[begin Dataset extract]
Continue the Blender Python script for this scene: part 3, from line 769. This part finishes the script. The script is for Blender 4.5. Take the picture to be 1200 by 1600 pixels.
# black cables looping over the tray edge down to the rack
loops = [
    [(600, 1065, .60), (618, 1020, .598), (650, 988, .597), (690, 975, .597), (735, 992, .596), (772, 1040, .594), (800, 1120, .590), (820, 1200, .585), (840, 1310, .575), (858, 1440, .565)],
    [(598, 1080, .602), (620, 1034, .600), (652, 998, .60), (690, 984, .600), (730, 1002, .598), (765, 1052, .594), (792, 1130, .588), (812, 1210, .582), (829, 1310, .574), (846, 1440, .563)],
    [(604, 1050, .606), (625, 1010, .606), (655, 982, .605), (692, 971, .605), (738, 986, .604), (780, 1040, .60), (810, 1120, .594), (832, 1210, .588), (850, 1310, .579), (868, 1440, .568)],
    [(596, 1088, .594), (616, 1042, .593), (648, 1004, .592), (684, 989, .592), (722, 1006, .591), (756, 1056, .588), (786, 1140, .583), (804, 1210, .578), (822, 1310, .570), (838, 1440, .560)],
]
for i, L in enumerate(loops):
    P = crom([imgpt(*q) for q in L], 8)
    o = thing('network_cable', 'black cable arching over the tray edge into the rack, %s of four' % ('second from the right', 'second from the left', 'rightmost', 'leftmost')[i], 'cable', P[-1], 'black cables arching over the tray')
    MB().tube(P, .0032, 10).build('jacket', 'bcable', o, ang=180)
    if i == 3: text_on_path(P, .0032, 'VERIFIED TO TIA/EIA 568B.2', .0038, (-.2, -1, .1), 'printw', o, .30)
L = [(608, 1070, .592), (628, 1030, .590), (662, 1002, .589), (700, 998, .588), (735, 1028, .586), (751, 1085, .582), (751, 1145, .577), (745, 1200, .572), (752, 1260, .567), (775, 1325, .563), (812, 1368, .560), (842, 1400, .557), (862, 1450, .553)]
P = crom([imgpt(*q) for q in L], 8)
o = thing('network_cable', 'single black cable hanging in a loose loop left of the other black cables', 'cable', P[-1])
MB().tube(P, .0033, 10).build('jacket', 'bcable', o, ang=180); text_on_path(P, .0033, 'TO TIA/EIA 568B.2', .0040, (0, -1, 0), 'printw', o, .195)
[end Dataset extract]
[begin Dataset extract]
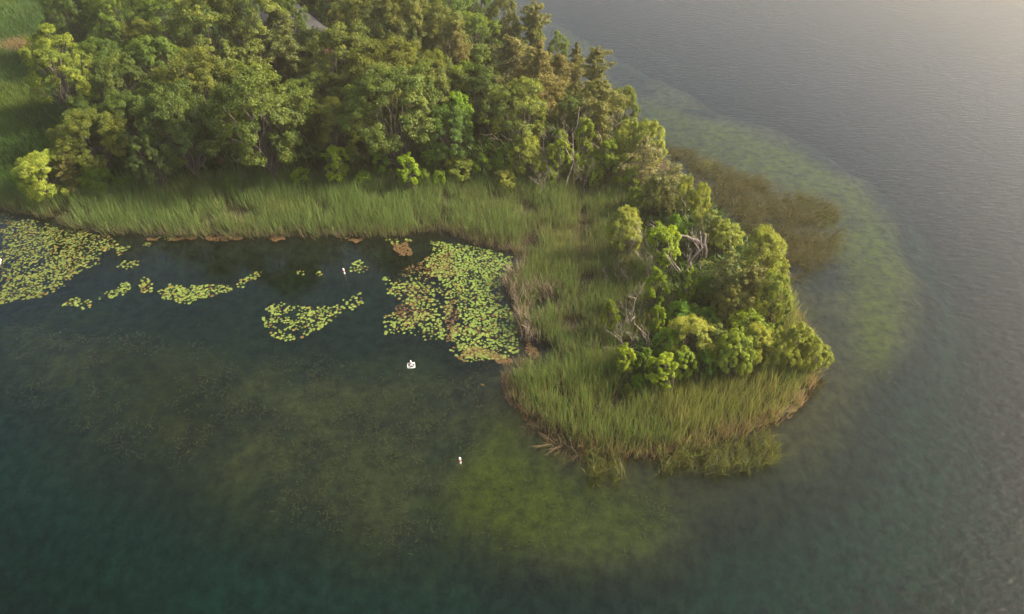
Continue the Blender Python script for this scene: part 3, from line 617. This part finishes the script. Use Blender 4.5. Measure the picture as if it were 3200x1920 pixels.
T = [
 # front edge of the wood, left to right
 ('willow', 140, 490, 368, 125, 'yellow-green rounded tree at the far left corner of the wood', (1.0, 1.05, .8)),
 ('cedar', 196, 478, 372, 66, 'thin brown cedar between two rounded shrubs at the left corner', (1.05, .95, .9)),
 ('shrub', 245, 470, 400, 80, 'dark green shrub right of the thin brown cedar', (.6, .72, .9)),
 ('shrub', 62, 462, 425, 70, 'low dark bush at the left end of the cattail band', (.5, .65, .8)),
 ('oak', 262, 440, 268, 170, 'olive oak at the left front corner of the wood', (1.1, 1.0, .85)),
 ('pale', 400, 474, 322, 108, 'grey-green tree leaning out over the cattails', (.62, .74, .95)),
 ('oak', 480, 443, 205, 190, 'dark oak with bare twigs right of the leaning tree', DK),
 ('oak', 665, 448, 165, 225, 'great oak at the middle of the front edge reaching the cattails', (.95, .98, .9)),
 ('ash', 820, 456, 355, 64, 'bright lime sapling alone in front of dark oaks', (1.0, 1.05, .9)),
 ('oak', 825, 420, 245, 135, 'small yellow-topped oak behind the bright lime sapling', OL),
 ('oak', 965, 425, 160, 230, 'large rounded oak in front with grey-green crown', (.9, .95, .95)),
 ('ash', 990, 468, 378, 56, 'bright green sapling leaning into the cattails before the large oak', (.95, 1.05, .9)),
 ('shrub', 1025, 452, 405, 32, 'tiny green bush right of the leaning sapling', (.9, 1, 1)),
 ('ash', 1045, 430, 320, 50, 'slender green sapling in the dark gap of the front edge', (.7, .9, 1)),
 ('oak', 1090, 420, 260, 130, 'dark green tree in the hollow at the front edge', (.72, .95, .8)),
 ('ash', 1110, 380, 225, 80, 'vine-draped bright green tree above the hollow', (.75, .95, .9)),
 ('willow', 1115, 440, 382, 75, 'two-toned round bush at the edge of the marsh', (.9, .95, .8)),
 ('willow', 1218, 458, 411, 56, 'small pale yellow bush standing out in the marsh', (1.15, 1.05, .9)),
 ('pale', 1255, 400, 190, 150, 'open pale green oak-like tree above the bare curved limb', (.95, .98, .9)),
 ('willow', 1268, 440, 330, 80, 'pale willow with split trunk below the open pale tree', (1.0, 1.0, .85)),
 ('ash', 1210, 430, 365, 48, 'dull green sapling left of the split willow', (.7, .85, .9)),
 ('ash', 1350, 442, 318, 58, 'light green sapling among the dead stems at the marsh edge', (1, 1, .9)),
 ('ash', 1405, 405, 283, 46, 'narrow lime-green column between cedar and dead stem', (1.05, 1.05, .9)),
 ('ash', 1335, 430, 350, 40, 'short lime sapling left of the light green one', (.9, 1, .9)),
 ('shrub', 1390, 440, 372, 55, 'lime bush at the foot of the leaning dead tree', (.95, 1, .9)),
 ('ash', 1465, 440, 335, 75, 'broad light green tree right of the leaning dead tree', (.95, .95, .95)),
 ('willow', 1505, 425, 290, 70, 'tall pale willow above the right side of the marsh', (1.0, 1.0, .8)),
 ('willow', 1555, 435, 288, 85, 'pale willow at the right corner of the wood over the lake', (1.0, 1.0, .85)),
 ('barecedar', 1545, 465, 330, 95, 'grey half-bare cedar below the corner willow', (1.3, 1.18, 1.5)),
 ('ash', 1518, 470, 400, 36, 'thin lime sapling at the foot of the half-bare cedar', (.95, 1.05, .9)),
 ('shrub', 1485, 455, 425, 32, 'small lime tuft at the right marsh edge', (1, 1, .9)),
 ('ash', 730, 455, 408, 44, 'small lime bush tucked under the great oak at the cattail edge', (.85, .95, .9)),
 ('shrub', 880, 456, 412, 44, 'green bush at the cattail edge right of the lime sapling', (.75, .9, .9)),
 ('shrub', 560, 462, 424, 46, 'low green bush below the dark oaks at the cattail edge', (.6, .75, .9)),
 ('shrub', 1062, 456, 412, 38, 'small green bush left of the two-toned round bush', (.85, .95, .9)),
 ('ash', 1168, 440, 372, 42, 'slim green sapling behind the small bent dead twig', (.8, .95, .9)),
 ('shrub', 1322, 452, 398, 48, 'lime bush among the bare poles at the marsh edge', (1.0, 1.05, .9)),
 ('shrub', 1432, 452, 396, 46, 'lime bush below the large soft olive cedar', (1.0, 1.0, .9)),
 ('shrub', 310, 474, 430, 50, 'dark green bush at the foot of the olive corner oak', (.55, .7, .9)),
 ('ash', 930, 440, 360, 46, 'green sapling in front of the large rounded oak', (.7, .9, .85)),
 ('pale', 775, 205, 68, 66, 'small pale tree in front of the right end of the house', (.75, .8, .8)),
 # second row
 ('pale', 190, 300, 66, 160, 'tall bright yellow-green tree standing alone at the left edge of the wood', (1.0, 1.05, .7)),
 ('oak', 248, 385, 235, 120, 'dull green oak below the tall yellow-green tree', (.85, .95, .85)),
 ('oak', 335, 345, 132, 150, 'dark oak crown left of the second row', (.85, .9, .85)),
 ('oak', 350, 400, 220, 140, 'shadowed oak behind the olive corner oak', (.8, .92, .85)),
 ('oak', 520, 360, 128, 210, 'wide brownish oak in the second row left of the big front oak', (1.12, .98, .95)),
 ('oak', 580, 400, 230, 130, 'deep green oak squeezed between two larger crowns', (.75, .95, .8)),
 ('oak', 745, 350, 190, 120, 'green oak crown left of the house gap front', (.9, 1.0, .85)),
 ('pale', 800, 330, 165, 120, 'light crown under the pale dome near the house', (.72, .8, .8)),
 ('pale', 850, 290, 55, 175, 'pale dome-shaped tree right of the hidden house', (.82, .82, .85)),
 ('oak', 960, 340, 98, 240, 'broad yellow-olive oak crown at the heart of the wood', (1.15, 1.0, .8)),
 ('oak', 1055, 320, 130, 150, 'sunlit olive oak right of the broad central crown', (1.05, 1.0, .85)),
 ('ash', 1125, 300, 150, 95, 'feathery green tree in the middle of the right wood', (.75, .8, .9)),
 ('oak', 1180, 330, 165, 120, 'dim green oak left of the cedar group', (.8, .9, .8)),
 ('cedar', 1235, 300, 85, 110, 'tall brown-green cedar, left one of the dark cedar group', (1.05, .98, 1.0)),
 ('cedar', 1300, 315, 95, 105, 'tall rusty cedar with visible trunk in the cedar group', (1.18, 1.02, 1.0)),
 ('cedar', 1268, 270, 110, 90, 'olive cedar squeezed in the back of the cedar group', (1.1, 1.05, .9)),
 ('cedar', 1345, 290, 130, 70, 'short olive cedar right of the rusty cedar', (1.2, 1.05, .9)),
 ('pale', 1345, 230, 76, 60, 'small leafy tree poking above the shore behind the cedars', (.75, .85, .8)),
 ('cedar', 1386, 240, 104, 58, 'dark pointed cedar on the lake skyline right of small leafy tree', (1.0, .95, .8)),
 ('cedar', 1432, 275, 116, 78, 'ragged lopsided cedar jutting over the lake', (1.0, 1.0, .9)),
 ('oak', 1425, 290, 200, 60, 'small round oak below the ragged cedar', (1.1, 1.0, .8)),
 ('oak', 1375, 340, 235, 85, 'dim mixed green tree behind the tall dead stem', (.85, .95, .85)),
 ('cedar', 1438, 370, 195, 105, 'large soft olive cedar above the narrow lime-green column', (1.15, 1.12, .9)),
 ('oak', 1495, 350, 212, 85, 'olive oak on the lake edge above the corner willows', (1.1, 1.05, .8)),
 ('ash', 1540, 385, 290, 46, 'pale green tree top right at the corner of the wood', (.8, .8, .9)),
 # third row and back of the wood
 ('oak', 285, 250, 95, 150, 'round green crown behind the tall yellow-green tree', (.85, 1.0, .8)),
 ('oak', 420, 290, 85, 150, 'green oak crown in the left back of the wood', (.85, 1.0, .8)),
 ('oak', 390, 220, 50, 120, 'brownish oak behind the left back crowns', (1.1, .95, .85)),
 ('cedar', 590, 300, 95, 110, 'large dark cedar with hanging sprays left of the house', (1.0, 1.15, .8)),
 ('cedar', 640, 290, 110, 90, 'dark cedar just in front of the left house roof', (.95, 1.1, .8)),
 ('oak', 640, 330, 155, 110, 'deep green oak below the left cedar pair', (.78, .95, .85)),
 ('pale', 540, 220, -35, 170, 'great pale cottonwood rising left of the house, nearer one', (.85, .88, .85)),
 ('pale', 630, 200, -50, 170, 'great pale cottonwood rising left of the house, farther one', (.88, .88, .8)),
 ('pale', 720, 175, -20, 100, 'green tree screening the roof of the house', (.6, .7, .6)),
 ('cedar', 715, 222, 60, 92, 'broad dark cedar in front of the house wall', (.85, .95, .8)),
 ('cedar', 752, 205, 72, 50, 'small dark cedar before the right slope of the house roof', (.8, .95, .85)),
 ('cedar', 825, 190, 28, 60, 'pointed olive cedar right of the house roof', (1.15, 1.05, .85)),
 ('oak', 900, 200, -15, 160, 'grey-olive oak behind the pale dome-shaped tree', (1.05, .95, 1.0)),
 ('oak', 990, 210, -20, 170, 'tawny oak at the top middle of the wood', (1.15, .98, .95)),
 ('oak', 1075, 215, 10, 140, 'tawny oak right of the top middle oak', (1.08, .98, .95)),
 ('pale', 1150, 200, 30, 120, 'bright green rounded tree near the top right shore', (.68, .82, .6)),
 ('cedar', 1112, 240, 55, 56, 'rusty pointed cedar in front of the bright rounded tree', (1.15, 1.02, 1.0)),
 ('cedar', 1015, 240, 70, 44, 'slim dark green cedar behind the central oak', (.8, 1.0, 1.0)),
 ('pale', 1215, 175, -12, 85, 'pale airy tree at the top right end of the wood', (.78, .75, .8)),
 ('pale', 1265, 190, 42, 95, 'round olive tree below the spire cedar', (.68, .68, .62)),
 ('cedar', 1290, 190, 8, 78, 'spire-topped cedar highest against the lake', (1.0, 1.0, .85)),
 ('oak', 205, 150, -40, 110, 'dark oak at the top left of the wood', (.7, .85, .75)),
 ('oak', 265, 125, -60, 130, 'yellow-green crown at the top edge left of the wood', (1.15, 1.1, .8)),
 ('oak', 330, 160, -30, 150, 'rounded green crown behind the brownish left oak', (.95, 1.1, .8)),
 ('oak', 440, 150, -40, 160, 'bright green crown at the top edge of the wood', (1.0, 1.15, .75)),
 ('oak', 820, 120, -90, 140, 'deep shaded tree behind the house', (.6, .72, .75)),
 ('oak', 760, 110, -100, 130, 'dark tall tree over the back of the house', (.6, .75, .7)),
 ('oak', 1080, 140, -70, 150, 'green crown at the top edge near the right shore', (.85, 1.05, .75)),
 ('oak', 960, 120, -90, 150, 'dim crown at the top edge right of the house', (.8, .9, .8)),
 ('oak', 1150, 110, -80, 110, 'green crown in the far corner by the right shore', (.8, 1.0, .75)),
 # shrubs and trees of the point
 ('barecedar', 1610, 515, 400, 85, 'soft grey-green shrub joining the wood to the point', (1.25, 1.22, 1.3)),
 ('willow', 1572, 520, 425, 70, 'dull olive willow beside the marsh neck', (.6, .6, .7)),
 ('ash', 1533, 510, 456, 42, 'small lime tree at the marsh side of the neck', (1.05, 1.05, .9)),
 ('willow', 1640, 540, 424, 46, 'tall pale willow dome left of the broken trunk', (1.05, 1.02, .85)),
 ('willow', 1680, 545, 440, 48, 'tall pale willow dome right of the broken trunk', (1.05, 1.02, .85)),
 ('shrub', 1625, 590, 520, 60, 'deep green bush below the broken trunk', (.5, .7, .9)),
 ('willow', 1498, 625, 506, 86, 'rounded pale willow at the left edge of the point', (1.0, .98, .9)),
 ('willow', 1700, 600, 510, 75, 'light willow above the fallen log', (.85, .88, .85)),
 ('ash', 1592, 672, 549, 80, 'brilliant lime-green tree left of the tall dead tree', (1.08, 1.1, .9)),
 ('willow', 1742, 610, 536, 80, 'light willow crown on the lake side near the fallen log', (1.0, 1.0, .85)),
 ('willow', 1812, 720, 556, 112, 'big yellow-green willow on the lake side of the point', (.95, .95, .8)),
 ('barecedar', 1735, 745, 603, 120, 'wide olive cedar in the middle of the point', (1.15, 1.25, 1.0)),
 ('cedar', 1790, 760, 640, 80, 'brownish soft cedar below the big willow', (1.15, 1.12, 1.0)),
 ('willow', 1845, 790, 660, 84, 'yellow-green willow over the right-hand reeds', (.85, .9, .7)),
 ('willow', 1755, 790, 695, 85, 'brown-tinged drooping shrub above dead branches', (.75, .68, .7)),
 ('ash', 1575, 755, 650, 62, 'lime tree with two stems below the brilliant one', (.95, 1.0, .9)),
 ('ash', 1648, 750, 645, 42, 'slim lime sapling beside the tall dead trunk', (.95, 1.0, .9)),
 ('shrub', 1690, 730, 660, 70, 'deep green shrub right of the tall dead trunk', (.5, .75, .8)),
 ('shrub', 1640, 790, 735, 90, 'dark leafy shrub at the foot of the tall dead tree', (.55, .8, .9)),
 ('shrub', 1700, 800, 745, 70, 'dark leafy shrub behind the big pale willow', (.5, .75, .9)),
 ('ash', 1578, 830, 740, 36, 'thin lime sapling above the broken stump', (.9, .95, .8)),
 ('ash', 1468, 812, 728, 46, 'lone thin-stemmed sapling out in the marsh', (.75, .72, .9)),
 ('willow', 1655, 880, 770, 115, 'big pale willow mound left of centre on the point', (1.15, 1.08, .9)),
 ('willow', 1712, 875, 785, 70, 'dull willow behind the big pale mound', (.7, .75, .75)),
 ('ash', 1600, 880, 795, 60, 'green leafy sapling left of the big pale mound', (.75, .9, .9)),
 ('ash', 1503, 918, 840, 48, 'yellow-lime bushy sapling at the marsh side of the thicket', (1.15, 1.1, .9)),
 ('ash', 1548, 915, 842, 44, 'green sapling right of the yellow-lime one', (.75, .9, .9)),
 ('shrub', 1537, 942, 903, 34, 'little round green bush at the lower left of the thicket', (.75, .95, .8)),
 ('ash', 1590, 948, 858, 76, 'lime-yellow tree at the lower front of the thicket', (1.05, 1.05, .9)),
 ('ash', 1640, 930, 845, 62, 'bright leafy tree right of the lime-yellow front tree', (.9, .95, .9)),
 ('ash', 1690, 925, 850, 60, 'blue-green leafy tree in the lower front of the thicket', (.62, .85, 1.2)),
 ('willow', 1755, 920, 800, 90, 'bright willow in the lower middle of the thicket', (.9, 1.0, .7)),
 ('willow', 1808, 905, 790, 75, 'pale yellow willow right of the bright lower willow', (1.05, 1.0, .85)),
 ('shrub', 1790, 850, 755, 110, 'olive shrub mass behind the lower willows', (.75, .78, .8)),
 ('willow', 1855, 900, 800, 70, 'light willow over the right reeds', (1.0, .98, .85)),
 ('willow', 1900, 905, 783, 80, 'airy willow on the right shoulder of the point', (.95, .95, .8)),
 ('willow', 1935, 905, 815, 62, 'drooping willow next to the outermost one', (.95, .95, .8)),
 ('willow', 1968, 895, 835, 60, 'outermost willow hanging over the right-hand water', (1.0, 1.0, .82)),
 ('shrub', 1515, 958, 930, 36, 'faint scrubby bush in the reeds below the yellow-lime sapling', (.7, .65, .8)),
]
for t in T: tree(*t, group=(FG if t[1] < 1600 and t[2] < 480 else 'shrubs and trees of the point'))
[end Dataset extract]
-- Exercise instructions --
Your task is to reproduce exactly the lines beginning at the line containing "by 1600 pixels." and ending at the line containing "MB().tube(P, .0033, 10).build('jacket', 'bcable', o, ang=180);", inclusive.

-- Exercise output --
Continue the Blender Python script for this scene: part 3, from line 769. This part finishes the script. The script is for Blender 4.5. Take the picture to be 1200 by 1600 pixels.
# black cables looping over the tray edge down to the rack
loops = [
    [(600, 1065, .60), (618, 1020, .598), (650, 988, .597), (690, 975, .597), (735, 992, .596), (772, 1040, .594), (800, 1120, .590), (820, 1200, .585), (840, 1310, .575), (858, 1440, .565)],
    [(598, 1080, .602), (620, 1034, .600), (652, 998, .60), (690, 984, .600), (730, 1002, .598), (765, 1052, .594), (792, 1130, .588), (812, 1210, .582), (829, 1310, .574), (846, 1440, .563)],
    [(604, 1050, .606), (625, 1010, .606), (655, 982, .605), (692, 971, .605), (738, 986, .604), (780, 1040, .60), (810, 1120, .594), (832, 1210, .588), (850, 1310, .579), (868, 1440, .568)],
    [(596, 1088, .594), (616, 1042, .593), (648, 1004, .592), (684, 989, .592), (722, 1006, .591), (756, 1056, .588), (786, 1140, .583), (804, 1210, .578), (822, 1310, .570), (838, 1440, .560)],
]
for i, L in enumerate(loops):
    P = crom([imgpt(*q) for q in L], 8)
    o = thing('network_cable', 'black cable arching over the tray edge into the rack, %s of four' % ('second from the right', 'second from the left', 'rightmost', 'leftmost')[i], 'cable', P[-1], 'black cables arching over the tray')
    MB().tube(P, .0032, 10).build('jacket', 'bcable', o, ang=180)
    if i == 3: text_on_path(P, .0032, 'VERIFIED TO TIA/EIA 568B.2', .0038, (-.2, -1, .1), 'printw', o, .30)
L = [(608, 1070, .592), (628, 1030, .590), (662, 1002, .589), (700, 998, .588), (735, 1028, .586), (751, 1085, .582), (751, 1145, .577), (745, 1200, .572), (752, 1260, .567), (775, 1325, .563), (812, 1368, .560), (842, 1400, .557), (862, 1450, .553)]
P = crom([imgpt(*q) for q in L], 8)
o = thing('network_cable', 'single black cable hanging in a loose loop left of the other black cables', 'cable', P[-1])
MB().tube(P, .0033, 10).build('jacket', 'bcable', o, ang=180); text_on_path(P, .0033, 'TO TIA/EIA 568B.2', .0040, (0, -1, 0), 'printw', o, .195)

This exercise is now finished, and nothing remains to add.